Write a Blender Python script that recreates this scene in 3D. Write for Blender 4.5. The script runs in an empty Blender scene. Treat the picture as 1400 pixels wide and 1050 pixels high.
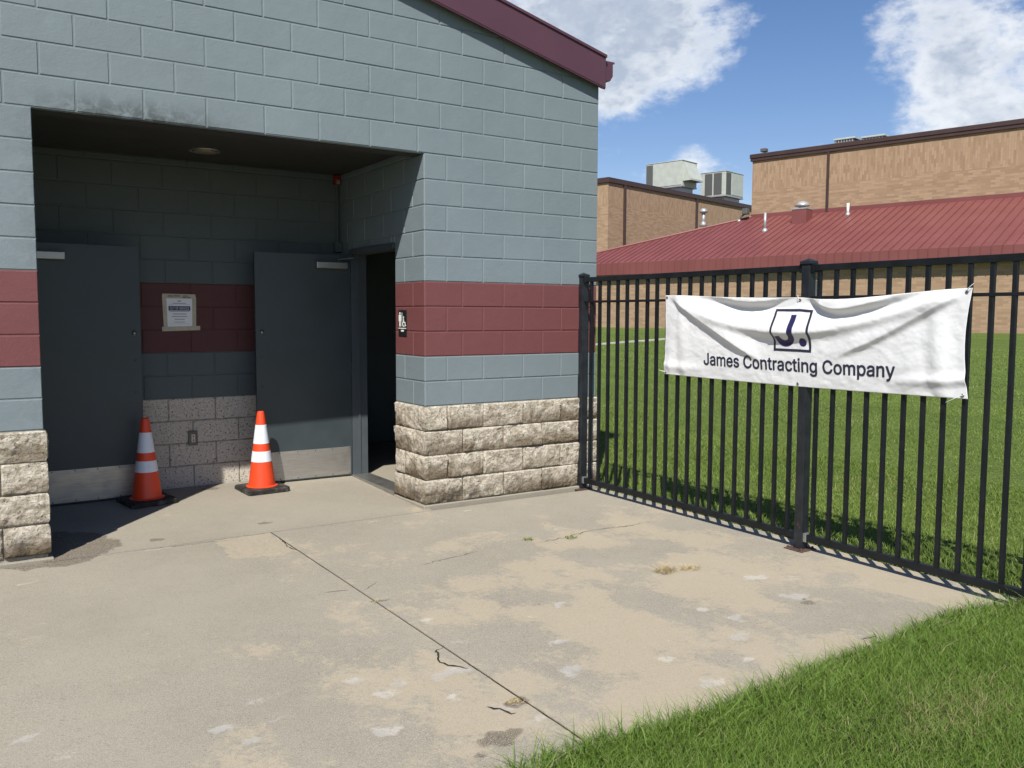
import bpy, bmesh, math, random
import numpy as np
from mathutils import Vector, Matrix

random.seed(7)
rng = np.random.default_rng(7)
SC = bpy.context.scene
COL = SC.collection

# ------------------------------------------------------------------ camera
cam_d = bpy.data.cameras.new('camera')
cam = bpy.data.objects.new('camera', cam_d)
COL.objects.link(cam)
cam_d.sensor_width = 36.0
cam_d.lens = 36.0 * 1190.34 / 1400.0
cam_d.clip_start = 0.05
cam_d.clip_end = 3000
_r = Vector((0.8370, -0.5472, 0.0036)).normalized()
_b = Vector((-0.5457, -0.8343, 0.0786)).normalized()
_u = _b.cross(_r).normalized()
_r = _u.cross(_b)
cam.matrix_world = Matrix(((_r.x, _u.x, _b.x, -3.2708), (_r.y, _u.y, _b.y, -6.294), (_r.z, _u.z, _b.z, 1.557), (0, 0, 0, 1)))
SC.camera = cam

# ------------------------------------------------------------------ world, sun, exposure
SUN_D = Vector((0.905, 1.0, -1.54)).normalized()          # the way the light travels
sun_d = bpy.data.lights.new('sun', 'SUN')
sun_d.energy = 5.0
sun_d.angle = math.radians(0.53)
sun_d.color = (1.0, 0.955, 0.89)
sun = bpy.data.objects.new('sun', sun_d)
sun.rotation_euler = SUN_D.to_track_quat('-Z', 'Y').to_euler()
COL.objects.link(sun)

world = bpy.data.worlds.new('World')
SC.world = world
world.use_nodes = True


def make_world():
    nt = world.node_tree
    N, L = nt.nodes, nt.links
    N.clear()
    out = N.new('ShaderNodeOutputWorld')
    bg = N.new('ShaderNodeBackground')
    sky = N.new('ShaderNodeTexSky')
    sky.sky_type = 'NISHITA'
    sky.sun_disc = False
    sky.sun_elevation = math.asin(-SUN_D.z)
    sky.sun_rotation = math.atan2(-SUN_D.x, -SUN_D.y)
    sky.air_density = 1.0
    sky.dust_density = 0.3
    sky.ozone_density = 1.6
    tc = N.new('ShaderNodeTexCoord')

    def math_(op, a, b=None, c=None, clamp=False):
        m = N.new('ShaderNodeMath'); m.operation = op; m.use_clamp = clamp
        for i, v in enumerate((a, b, c)):
            if v is None: continue
            if isinstance(v, (int, float)): m.inputs[i].default_value = v
            else: L.new(v, m.inputs[i])
        return m.outputs[0]

    def vmath(op, a, b=None):
        m = N.new('ShaderNodeVectorMath'); m.operation = op
        for i, v in enumerate((a, b)):
            if v is None: continue
            if isinstance(v, (tuple, list)): m.inputs[i].default_value = v
            elif isinstance(v, (int, float)): m.inputs[3].default_value = v
            else: L.new(v, m.inputs[i])
        return m
    d = vmath('NORMALIZE', tc.outputs['Generated']).outputs[0]
    sep = N.new('ShaderNodeSeparateXYZ'); L.new(d, sep.inputs[0])
    z = math_('ADD', math_('MAXIMUM', sep.outputs[2], 0.0), 0.12)
    inv = math_('DIVIDE', 1.0, z)
    cmb = N.new('ShaderNodeCombineXYZ')
    L.new(math_('MULTIPLY', sep.outputs[0], inv), cmb.inputs[0])
    L.new(math_('MULTIPLY', sep.outputs[1], inv), cmb.inputs[1])
    # billowing: part of the pattern keeps its height
    L.new(math_('MULTIPLY', sep.outputs[2], 3.2), cmb.inputs[2])
    P = cmb.outputs[0]

    def noise(scale, detail, rough, off=0.0, dist=0.0, vec=None):
        n = N.new('ShaderNodeTexNoise'); n.inputs['Scale'].default_value = scale
        n.inputs['Detail'].default_value = detail; n.inputs['Roughness'].default_value = rough
        n.inputs['Distortion'].default_value = dist
        v = vmath('ADD', vec if vec is not None else P, (off, off * 0.7, off * 0.3)).outputs[0]
        L.new(v, n.inputs['Vector'])
        return n.outputs['Fac']

    def smooth(v, lo, hi):
        m = N.new('ShaderNodeMapRange'); m.interpolation_type = 'SMOOTHSTEP'; m.clamp = True
        m.inputs[1].default_value = lo; m.inputs[2].default_value = hi
        L.new(v, m.inputs[0])
        return m.outputs[0]

    def blob(c, r0, r1, amp):
        c = Vector(c).normalized()
        dist = vmath('DISTANCE', d, tuple(c)).outputs['Value']
        m = N.new('ShaderNodeMapRange'); m.interpolation_type = 'SMOOTHSTEP'; m.clamp = True
        m.inputs[1].default_value = r1; m.inputs[2].default_value = r0
        m.inputs[3].default_value = 0.0; m.inputs[4].default_value = amp
        L.new(dist, m.inputs[0])
        return m.outputs[0]
    # cumulus banks (where the photograph shows them) on top of a scattered field
    terms = [blob((0.600, 0.742, 0.300), 0.02, 0.15, 0.20), blob((0.672, 0.683, 0.285), 0.02, 0.085, 0.20), blob((0.700, 0.664, 0.262), 0.0, 0.05, 0.13),
             blob((0.53, 0.79, 0.31), 0.05, 0.2, 0.22), blob((0.615, 0.745, 0.245), 0.0, 0.06, 0.10),
             blob((0.868, 0.425, 0.262), 0.06, 0.17, 0.25), blob((0.812, 0.522, 0.262), 0.01, 0.095, 0.19),
             blob((0.86, 0.47, 0.20), 0.02, 0.10, 0.15), blob((0.69, 0.705, 0.165), 0.005, 0.05, 0.10),
             blob((0.750, 0.605, 0.262), 0.01, 0.075, -0.16), blob((0.72, 0.66, 0.20), 0.0, 0.07, -0.10)]
    bsum = terms[0]
    for t in terms[1:]:
        bsum = math_('ADD', bsum, t)
    big = noise(1.1, 1.0, 0.5, 5.3)
    bsum = math_('ADD', bsum, math_('MULTIPLY', math_('SUBTRACT', big, 0.55), 0.34))
    sq = vmath('MULTIPLY', d, (1.0, 1.0, 1.7)).outputs[0]

    hi_ = noise(40.0, 3.0, 0.62, 3.1, 0.2, vec=sq)

    def density(up):
        v = vmath('ADD', sq, (-up * .5, -up * .6, up)).outputs[0]
        lo_ = noise(8.5, 6.0 if up == 0 else 4.0, 0.64, 1.7, 0.15, vec=v)
        c = math_('ADD', math_('MULTIPLY', lo_, 0.80), math_('MULTIPLY', hi_, 0.28))
        return math_('ADD', c, bsum)
    cov = density(0.0)
    mask = smooth(cov, 0.60, 0.86)
    # how much cloud lies between a point and the sun greys it
    above = density(0.035)
    shade = math_('MULTIPLY', math_('MULTIPLY', smooth(above, 0.70, 1.0), smooth(cov, 0.70, 0.90)), math_('ADD', 0.45, math_('MULTIPLY', hi_, 0.9)))
    mixc = N.new('ShaderNodeMix'); mixc.data_type = 'RGBA'
    mixc.inputs[6].default_value = (0.64, 0.67, 0.71, 1)
    mixc.inputs[7].default_value = (0.34, 0.395, 0.485, 1)
    L.new(shade, mixc.inputs[0])
    hsv = N.new('ShaderNodeHueSaturation'); hsv.inputs['Saturation'].default_value = 1.22
    L.new(sky.outputs[0], hsv.inputs['Color'])
    skys = vmath('MULTIPLY', vmath('SCALE', hsv.outputs[0], 0.0795).outputs[0], (1.10, 0.97, 1.04)).outputs[0]
    mix = N.new('ShaderNodeMix'); mix.data_type = 'RGBA'
    L.new(math_('MULTIPLY', mask, 0.96), mix.inputs[0])
    L.new(skys, mix.inputs[6]); L.new(mixc.outputs[2], mix.inputs[7])
    L.new(mix.outputs[2], bg.inputs[0])
    bg.inputs[1].default_value = 1.0
    L.new(bg.outputs[0], out.inputs[0])


make_world()
SC.render.engine = 'CYCLES'
SC.view_settings.view_transform = 'Standard'
SC.view_settings.look = 'None'
SC.view_settings.gamma = 1.0
SC.view_settings.use_curve_mapping = False
SC.view_settings.exposure = 0.47
SC.cycles.use_denoising = True
SC.cycles.use_adaptive_sampling = True
SC.cycles.adaptive_threshold = 0.015
SC.cycles.max_bounces = 5
SC.cycles.diffuse_bounces = 3
SC.cycles.glossy_bounces = 3

# ------------------------------------------------------------------ helpers
_names = {}


def link(o, parent=None):
    COL.objects.link(o)
    if parent is not None:
        o.parent = parent
    return o


def empty(name, loc=(0, 0, 0), rz=0.0, label=None, cat=None, group=None, parent=None):
    o = bpy.data.objects.new(name, None)
    o.empty_display_size = 0.1
    o.location = loc
    o.rotation_euler = (0, 0, rz)
    link(o, parent)
    tag(o, label, cat, group)
    return o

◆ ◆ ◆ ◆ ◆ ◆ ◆

# [Do this]
Up to and including the line with "world.use_nodes = True", copy the data above from its first line. Skip pictures.

# [The result]
Write a Blender Python script that recreates this scene in 3D. Write for Blender 4.5. The script runs in an empty Blender scene. Treat the picture as 1400 pixels wide and 1050 pixels high.
import bpy, bmesh, math, random
import numpy as np
from mathutils import Vector, Matrix

random.seed(7)
rng = np.random.default_rng(7)
SC = bpy.context.scene
COL = SC.collection

# ------------------------------------------------------------------ camera
cam_d = bpy.data.cameras.new('camera')
cam = bpy.data.objects.new('camera', cam_d)
COL.objects.link(cam)
cam_d.sensor_width = 36.0
cam_d.lens = 36.0 * 1190.34 / 1400.0
cam_d.clip_start = 0.05
cam_d.clip_end = 3000
_r = Vector((0.8370, -0.5472, 0.0036)).normalized()
_b = Vector((-0.5457, -0.8343, 0.0786)).normalized()
_u = _b.cross(_r).normalized()
_r = _u.cross(_b)
cam.matrix_world = Matrix(((_r.x, _u.x, _b.x, -3.2708), (_r.y, _u.y, _b.y, -6.294), (_r.z, _u.z, _b.z, 1.557), (0, 0, 0, 1)))
SC.camera = cam

# ------------------------------------------------------------------ world, sun, exposure
SUN_D = Vector((0.905, 1.0, -1.54)).normalized()          # the way the light travels
sun_d = bpy.data.lights.new('sun', 'SUN')
sun_d.energy = 5.0
sun_d.angle = math.radians(0.53)
sun_d.color = (1.0, 0.955, 0.89)
sun = bpy.data.objects.new('sun', sun_d)
sun.rotation_euler = SUN_D.to_track_quat('-Z', 'Y').to_euler()
COL.objects.link(sun)

world = bpy.data.worlds.new('World')
SC.world = world
world.use_nodes = True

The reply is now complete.